### The exercise
Repeat exactly each line of the data provided below.
** Begin Given data **
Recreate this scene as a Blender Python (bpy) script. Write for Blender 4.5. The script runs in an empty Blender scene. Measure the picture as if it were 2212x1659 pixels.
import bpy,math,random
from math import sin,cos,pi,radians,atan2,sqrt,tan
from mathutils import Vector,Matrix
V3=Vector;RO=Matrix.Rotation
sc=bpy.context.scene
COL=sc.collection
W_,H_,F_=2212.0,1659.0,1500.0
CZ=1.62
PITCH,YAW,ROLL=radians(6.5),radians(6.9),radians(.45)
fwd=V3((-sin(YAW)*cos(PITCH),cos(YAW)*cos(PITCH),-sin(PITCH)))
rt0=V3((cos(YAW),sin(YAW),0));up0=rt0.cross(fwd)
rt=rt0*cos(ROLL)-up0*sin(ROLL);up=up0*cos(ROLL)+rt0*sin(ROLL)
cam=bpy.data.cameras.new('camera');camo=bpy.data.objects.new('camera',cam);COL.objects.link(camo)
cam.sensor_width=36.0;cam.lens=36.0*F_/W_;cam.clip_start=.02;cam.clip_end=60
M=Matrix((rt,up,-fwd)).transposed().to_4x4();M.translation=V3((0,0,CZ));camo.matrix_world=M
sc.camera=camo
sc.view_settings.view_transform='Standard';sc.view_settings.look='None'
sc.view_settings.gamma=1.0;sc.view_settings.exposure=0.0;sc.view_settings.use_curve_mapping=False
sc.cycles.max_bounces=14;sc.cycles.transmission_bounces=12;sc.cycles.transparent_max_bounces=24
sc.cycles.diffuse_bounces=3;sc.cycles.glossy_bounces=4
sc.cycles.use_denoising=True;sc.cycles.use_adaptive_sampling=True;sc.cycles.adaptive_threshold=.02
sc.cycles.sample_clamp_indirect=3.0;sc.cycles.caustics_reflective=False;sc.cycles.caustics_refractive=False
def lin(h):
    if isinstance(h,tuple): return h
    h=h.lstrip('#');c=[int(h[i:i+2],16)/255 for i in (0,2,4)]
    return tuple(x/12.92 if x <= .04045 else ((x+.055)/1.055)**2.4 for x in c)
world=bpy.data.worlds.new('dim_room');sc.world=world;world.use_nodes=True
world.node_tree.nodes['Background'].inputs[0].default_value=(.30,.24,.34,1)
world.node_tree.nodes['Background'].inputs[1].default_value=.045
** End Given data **
### Written reply
Recreate this scene as a Blender Python (bpy) script. Write for Blender 4.5. The script runs in an empty Blender scene. Measure the picture as if it were 2212x1659 pixels.
import bpy,math,random
from math import sin,cos,pi,radians,atan2,sqrt,tan
from mathutils import Vector,Matrix
V3=Vector;RO=Matrix.Rotation
sc=bpy.context.scene
COL=sc.collection
W_,H_,F_=2212.0,1659.0,1500.0
CZ=1.62
PITCH,YAW,ROLL=radians(6.5),radians(6.9),radians(.45)
fwd=V3((-sin(YAW)*cos(PITCH),cos(YAW)*cos(PITCH),-sin(PITCH)))
rt0=V3((cos(YAW),sin(YAW),0));up0=rt0.cross(fwd)
rt=rt0*cos(ROLL)-up0*sin(ROLL);up=up0*cos(ROLL)+rt0*sin(ROLL)
cam=bpy.data.cameras.new('camera');camo=bpy.data.objects.new('camera',cam);COL.objects.link(camo)
cam.sensor_width=36.0;cam.lens=36.0*F_/W_;cam.clip_start=.02;cam.clip_end=60
M=Matrix((rt,up,-fwd)).transposed().to_4x4();M.translation=V3((0,0,CZ));camo.matrix_world=M
sc.camera=camo
sc.view_settings.view_transform='Standard';sc.view_settings.look='None'
sc.view_settings.gamma=1.0;sc.view_settings.exposure=0.0;sc.view_settings.use_curve_mapping=False
sc.cycles.max_bounces=14;sc.cycles.transmission_bounces=12;sc.cycles.transparent_max_bounces=24
sc.cycles.diffuse_bounces=3;sc.cycles.glossy_bounces=4
sc.cycles.use_denoising=True;sc.cycles.use_adaptive_sampling=True;sc.cycles.adaptive_threshold=.02
sc.cycles.sample_clamp_indirect=3.0;sc.cycles.caustics_reflective=False;sc.cycles.caustics_refractive=False
def lin(h):
    if isinstance(h,tuple): return h
    h=h.lstrip('#');c=[int(h[i:i+2],16)/255 for i in (0,2,4)]
    return tuple(x/12.92 if x <= .04045 else ((x+.055)/1.055)**2.4 for x in c)
world=bpy.data.worlds.new('dim_room');sc.world=world;world.use_nodes=True
world.node_tree.nodes['Background'].inputs[0].default_value=(.30,.24,.34,1)
world.node_tree.nodes['Background'].inputs[1].default_value=.045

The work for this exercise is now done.